[The exercise]: Your task is to reproduce word for word the lines running from the line containing "Generate a Blender" to the line containing "return ((px - 512) / F * Z, Z, z)", inclusive. Nothing else belongs in the answer.
+++ Stored rows +++
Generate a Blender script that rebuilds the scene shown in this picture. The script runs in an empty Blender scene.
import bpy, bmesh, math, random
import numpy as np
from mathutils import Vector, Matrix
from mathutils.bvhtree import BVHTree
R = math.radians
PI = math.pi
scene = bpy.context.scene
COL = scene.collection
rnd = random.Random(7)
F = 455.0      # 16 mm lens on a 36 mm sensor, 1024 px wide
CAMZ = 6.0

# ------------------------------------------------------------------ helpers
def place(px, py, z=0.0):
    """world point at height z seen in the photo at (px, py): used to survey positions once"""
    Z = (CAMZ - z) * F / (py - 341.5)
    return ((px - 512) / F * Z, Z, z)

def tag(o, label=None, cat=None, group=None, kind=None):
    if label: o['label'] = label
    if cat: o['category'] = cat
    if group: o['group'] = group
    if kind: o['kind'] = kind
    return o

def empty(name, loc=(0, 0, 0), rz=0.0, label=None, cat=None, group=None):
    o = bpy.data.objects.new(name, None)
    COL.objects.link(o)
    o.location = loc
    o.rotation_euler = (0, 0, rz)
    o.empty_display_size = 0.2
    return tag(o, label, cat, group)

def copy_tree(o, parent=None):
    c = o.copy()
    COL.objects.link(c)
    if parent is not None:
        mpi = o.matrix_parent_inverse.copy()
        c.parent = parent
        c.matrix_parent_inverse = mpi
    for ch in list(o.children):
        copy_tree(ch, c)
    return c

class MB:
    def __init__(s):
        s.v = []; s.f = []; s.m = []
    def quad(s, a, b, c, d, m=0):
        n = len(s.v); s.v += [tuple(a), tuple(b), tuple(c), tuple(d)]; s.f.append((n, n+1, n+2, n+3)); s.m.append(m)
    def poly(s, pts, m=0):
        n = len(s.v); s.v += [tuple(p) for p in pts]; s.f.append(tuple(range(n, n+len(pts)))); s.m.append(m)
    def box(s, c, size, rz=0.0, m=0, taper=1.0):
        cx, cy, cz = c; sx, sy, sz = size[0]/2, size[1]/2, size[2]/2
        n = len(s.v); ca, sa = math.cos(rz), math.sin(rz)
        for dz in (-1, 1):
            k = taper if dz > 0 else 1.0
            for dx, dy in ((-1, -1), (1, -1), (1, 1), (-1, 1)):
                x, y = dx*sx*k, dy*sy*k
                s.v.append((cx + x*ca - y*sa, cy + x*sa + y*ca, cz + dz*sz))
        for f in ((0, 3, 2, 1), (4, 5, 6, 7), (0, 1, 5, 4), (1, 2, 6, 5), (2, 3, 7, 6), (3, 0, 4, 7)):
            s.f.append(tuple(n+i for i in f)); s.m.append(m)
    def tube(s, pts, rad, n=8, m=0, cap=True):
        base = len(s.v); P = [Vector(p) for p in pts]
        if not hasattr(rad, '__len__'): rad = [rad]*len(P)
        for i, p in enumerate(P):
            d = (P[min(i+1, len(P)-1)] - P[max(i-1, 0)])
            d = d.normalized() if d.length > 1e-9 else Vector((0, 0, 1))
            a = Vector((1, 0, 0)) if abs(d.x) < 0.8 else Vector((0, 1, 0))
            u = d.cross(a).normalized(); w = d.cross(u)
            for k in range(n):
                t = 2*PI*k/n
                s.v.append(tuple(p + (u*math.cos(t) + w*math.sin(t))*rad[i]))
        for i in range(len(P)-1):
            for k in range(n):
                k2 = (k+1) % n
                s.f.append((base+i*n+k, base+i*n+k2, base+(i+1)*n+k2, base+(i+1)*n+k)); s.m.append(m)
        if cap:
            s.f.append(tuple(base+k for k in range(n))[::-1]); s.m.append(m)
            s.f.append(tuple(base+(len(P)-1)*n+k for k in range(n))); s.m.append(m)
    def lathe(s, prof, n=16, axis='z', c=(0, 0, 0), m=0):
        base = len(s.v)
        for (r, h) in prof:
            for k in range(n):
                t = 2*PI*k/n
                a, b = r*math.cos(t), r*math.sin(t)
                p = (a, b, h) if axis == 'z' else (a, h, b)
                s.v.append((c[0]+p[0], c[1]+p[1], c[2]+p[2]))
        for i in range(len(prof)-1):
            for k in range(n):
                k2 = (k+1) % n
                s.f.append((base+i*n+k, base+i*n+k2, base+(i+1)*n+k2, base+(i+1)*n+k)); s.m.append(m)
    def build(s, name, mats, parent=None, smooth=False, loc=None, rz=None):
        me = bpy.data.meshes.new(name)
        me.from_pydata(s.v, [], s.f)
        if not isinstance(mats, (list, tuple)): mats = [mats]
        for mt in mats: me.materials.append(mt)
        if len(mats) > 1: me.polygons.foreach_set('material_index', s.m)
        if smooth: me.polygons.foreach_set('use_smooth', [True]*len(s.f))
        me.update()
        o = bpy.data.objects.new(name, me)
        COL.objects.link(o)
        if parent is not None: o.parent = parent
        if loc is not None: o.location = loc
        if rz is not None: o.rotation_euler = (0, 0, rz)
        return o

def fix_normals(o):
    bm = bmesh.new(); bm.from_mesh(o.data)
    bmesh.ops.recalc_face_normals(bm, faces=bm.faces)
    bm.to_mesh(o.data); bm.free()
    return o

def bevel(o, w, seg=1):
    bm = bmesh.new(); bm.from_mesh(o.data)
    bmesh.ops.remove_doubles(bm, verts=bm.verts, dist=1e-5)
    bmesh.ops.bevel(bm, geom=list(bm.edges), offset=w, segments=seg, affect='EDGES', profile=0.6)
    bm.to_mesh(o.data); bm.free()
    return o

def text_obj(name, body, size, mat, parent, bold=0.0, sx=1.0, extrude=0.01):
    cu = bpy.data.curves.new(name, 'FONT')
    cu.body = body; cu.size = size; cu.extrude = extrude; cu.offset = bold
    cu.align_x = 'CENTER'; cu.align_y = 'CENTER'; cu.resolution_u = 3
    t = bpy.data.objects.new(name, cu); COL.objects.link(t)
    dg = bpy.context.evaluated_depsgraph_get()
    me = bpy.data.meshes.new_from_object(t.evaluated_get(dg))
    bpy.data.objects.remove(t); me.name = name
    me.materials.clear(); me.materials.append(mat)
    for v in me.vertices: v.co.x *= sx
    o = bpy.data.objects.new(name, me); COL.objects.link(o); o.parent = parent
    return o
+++
+++ Stored rows +++
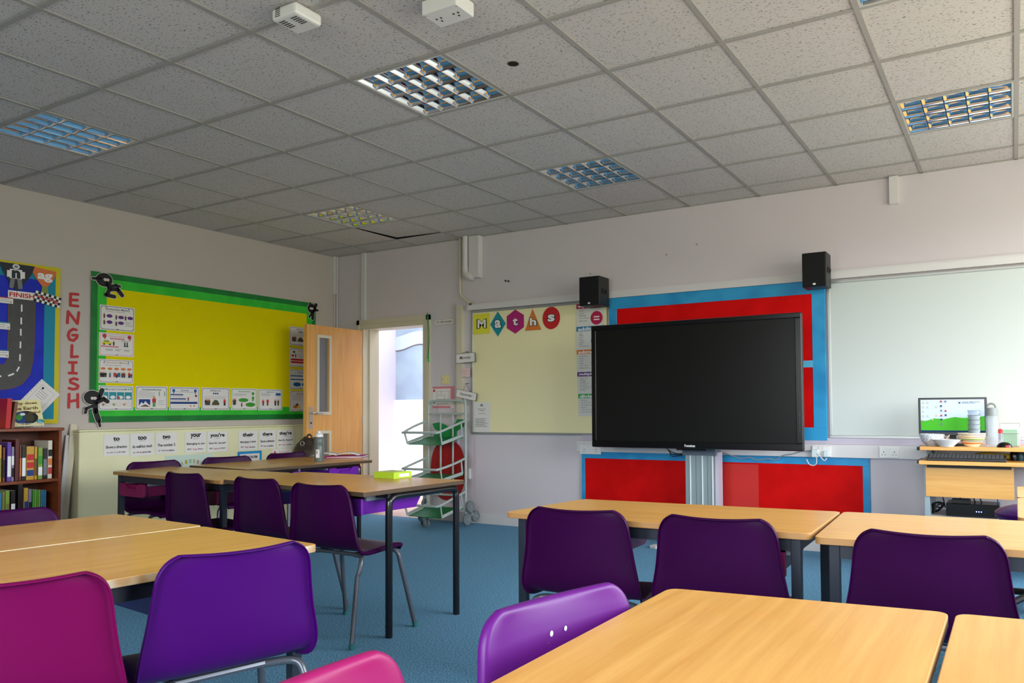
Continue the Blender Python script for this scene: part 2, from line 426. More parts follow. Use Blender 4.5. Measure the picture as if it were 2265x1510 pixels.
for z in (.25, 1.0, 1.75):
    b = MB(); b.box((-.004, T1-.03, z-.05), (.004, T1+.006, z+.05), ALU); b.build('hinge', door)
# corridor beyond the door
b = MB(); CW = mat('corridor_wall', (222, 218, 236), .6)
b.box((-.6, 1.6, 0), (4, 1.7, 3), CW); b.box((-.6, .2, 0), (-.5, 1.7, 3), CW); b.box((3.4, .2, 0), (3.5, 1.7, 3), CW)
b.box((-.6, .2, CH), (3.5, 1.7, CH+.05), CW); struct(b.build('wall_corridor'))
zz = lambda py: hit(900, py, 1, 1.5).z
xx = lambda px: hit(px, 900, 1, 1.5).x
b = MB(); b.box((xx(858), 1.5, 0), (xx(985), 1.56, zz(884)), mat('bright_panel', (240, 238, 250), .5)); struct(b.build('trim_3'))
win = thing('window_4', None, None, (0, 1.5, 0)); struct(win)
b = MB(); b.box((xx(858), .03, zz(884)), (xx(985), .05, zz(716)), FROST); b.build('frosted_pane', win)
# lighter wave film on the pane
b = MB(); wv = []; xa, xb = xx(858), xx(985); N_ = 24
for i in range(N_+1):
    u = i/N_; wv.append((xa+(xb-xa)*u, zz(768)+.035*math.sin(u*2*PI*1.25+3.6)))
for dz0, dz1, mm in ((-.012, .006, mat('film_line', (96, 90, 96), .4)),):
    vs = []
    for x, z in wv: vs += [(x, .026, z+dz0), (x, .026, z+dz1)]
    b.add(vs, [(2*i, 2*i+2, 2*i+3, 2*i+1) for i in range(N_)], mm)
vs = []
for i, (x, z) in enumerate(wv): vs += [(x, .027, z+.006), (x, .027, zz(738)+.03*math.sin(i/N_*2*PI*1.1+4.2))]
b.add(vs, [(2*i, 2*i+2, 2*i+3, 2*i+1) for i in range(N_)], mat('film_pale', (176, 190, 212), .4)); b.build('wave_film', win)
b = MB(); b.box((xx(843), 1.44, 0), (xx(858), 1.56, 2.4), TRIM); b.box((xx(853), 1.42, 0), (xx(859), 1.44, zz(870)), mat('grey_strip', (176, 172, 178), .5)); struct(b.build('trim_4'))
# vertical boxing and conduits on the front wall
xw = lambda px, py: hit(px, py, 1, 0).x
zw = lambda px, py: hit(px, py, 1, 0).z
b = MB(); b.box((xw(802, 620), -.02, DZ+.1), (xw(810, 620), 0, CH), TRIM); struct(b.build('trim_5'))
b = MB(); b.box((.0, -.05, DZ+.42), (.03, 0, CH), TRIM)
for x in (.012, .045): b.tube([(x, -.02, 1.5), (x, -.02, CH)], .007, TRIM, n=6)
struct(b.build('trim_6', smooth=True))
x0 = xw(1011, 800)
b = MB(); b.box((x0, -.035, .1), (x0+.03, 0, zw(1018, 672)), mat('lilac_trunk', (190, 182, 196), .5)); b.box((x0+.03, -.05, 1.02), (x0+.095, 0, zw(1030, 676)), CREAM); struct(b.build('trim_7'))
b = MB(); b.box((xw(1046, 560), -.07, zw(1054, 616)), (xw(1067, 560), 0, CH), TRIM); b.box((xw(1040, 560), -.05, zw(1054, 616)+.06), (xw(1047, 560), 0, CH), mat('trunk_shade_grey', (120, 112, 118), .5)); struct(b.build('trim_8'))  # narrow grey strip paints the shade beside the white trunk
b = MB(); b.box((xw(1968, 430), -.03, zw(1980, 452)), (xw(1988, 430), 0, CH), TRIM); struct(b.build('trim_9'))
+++
+++ Stored rows +++
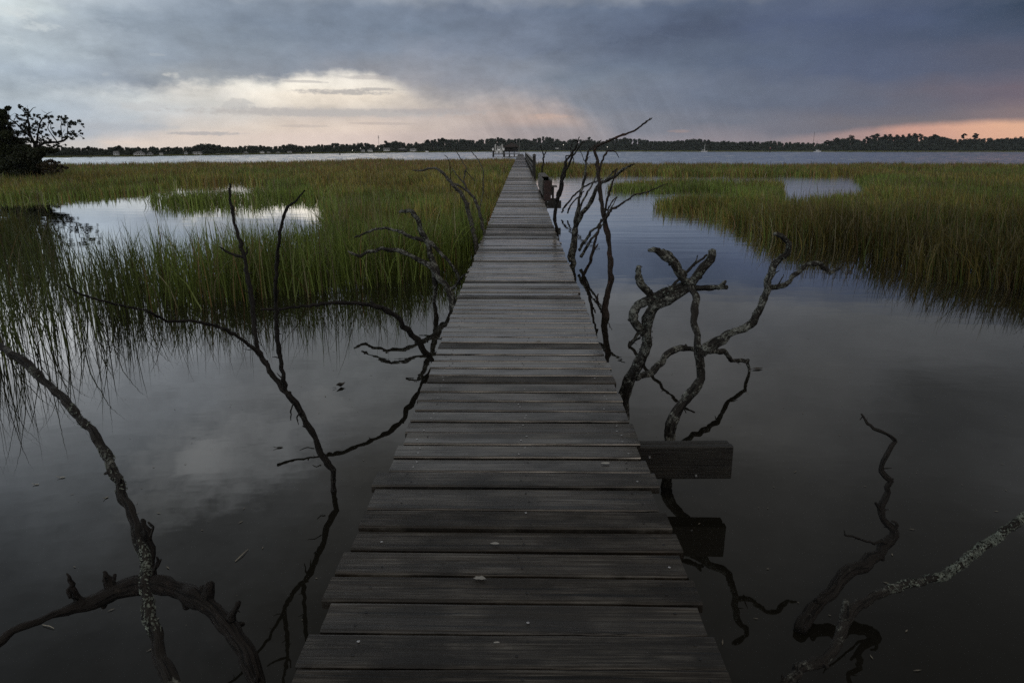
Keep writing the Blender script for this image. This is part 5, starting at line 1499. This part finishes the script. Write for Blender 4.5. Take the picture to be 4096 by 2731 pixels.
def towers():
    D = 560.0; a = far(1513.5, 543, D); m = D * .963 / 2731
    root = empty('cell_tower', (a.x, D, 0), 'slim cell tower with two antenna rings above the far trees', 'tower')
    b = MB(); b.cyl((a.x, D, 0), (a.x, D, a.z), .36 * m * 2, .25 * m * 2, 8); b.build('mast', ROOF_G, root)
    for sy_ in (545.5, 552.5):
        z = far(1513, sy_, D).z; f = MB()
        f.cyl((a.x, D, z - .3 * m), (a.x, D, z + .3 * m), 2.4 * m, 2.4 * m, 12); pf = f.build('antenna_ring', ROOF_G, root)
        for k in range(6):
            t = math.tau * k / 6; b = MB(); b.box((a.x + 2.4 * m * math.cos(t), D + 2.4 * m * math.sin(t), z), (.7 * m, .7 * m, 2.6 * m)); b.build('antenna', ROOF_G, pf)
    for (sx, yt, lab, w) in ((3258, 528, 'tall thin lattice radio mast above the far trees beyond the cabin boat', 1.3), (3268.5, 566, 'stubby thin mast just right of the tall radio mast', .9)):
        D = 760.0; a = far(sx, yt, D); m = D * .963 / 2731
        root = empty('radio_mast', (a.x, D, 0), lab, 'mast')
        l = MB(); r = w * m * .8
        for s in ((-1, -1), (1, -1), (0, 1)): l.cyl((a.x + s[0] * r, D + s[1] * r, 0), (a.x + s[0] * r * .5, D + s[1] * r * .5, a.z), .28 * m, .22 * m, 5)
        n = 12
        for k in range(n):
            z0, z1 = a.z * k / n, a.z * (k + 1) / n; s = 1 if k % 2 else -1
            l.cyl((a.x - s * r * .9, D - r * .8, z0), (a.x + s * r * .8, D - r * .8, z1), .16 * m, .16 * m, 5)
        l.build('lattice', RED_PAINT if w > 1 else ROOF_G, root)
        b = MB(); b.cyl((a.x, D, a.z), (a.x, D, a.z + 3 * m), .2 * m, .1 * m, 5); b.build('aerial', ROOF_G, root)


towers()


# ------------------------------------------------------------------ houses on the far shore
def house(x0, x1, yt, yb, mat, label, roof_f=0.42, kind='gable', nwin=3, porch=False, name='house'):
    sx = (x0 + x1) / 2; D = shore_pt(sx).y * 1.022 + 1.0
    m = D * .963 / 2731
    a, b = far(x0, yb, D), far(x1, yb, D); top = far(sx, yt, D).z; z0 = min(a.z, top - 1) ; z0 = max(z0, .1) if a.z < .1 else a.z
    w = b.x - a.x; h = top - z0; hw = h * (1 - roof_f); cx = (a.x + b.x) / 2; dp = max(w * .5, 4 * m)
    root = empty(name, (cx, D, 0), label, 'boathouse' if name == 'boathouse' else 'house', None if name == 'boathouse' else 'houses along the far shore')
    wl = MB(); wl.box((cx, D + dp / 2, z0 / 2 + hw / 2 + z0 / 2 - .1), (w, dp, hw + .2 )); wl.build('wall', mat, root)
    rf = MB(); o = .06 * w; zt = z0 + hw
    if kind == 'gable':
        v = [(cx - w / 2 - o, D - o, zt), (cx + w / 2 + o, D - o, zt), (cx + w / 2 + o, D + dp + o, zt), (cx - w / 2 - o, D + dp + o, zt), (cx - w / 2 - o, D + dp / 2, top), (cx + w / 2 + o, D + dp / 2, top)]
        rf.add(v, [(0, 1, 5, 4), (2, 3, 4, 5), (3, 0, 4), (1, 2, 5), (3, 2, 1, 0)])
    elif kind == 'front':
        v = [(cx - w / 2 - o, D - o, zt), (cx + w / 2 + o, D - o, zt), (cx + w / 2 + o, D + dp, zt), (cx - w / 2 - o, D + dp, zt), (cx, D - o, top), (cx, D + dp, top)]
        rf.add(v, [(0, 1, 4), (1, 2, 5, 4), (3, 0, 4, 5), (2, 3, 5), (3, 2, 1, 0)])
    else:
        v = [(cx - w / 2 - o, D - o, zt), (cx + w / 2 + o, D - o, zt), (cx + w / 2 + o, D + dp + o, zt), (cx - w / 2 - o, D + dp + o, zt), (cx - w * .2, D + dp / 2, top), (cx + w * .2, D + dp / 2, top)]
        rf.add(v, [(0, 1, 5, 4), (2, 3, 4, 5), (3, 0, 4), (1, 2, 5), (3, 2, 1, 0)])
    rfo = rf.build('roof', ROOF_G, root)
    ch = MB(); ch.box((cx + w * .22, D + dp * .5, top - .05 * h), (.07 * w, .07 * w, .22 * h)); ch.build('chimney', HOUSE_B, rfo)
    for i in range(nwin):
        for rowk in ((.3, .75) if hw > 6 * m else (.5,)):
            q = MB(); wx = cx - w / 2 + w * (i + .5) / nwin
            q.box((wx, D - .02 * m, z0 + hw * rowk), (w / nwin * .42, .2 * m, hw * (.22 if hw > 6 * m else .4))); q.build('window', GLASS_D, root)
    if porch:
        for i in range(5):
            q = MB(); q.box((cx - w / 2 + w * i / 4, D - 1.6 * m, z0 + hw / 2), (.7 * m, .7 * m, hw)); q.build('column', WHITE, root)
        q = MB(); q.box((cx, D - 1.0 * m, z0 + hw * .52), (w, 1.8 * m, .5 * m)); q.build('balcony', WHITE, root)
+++
[Task answer]:
Generate a Blender script that rebuilds the scene shown in this picture. The script runs in an empty Blender scene.
import bpy, bmesh, math, random
import numpy as np
from mathutils import Vector, Matrix
from mathutils.bvhtree import BVHTree
R = math.radians
PI = math.pi
scene = bpy.context.scene
COL = scene.collection
rnd = random.Random(7)
F = 455.0      # 16 mm lens on a 36 mm sensor, 1024 px wide
CAMZ = 6.0

# ------------------------------------------------------------------ helpers
def place(px, py, z=0.0):
    """world point at height z seen in the photo at (px, py): used to survey positions once"""
    Z = (CAMZ - z) * F / (py - 341.5)
    return ((px - 512) / F * Z, Z, z)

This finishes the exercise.